Tenet assured the president that WMD in Iraq was a "slam dunk" case -- a conclusion that turned out not to be based on solid intelligence but was certainly welcomed by the administration.
Few believed early intelligence talking points that the American deaths in Benghazi, Libya, in 2012 were the result of a spontaneous riot caused by a right-wing filmmaker residing in the U.S.
But that implausible intelligence narrative dovetailed with the Obama re-election themes of an al-Qaida on the run and the dangers of Islamophobia in America. The false Benghazi hypothesis fueled then-U.N. Ambassador Susan Rice's false claims on Sunday-morning talk shows that the Benghazi deaths were not caused by al-Qaida affiliates
Such politicized assessments are not uncommon. The 2007 U.S. National Intelligence Estimate ludicrously declared that Iran had halted work on nuclear enrichment in 2003. It was likely a politically driven pushback to the flawed 2002 intelligence on Iraqi WMD.
The media should spare its current outrage at any suggestion that politics affects the administration of some 16 major intelligence agencies. Journalists should instead listen to Democratic Sen. Chuck Schumer, who cynically warned Trump that intelligence agencies "have six ways from Sunday at getting back at you."

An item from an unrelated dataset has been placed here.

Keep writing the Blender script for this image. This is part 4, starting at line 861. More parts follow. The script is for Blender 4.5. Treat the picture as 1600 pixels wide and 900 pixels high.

Careerism and ideology at the top sometimes undermine the work of patriotic and gifted case officers in the rank and file. The integrity of intelligence depends on the probity of individual intelligence chiefs -- and the degree to which administration operatives are kept away from intelligence directors.
Reform requires honesty rather than the present self-righteous hypocrisy.
There are far too many separate intelligence agencies and thus too many agendas. Directors should have term limits. They should not reinvent themselves to bounce between various directorships from administration to administration.
Issuing absurd politically driven hypotheses should be grounds for dismissal -- and giving false testimony to Congress should earn perjury charges.